Ship Wrecked

Boat owners drowning in the economy are sinking their ships by the dozens. We're all paying the price.

The rusted prow of a 35-foot boat juts from Maul Lake, a placid pool just a stone's throw from Biscayne Boulevard and 163rd Street. Its windows are shattered, its hull is tangled in reeds, and its roof is streaked with lime green spray paint.

Somebody decided it was easier to abandon ship than to keep paying thousands in docking fees and maintenance.

"That was someone's dream," says Ofcr. Jorge Pino, an agent with the Florida Fish and Wildlife Conservation Commission. "Someone probably dumped their life savings into that vessel."

The state has already identified 1,500 derelict boats around Florida this year — and the problem will likely worsen until the economy recovers. Officers will remove 20 junked boats around Miami-Dade by June.

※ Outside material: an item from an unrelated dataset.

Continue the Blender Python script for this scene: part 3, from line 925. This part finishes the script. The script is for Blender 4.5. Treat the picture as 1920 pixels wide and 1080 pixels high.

It's bad news for taxpayers. Boat recovery operations cost hundreds of thousands of dollars each. The state legislature recently granted $1.5 million to Fish and Wildlife to deal with the problem — but it might not be enough.

Plus the wrecks threaten shipping lanes and pollute waterways. "We wish boat owners would simply be responsible for their vessels," Pino says. "Don't burden me and the taxpayers of Florida with having to pay to fix your mess."

Pino's agency tries to track down the marine scofflaws. The agency has six full-time officers investigating derelict boat cases. One is based here. Each boat bears an identification number that officers can use to find owners. Those who are caught face misdemeanor charges and fines equal to the cost of removing the boat.

But many file off the ID number and remove the boat's name before scuttling. Pino is philosophical as he ponders the Maul Lake abandoned ship: "You probably could have even lived on that boat in better times."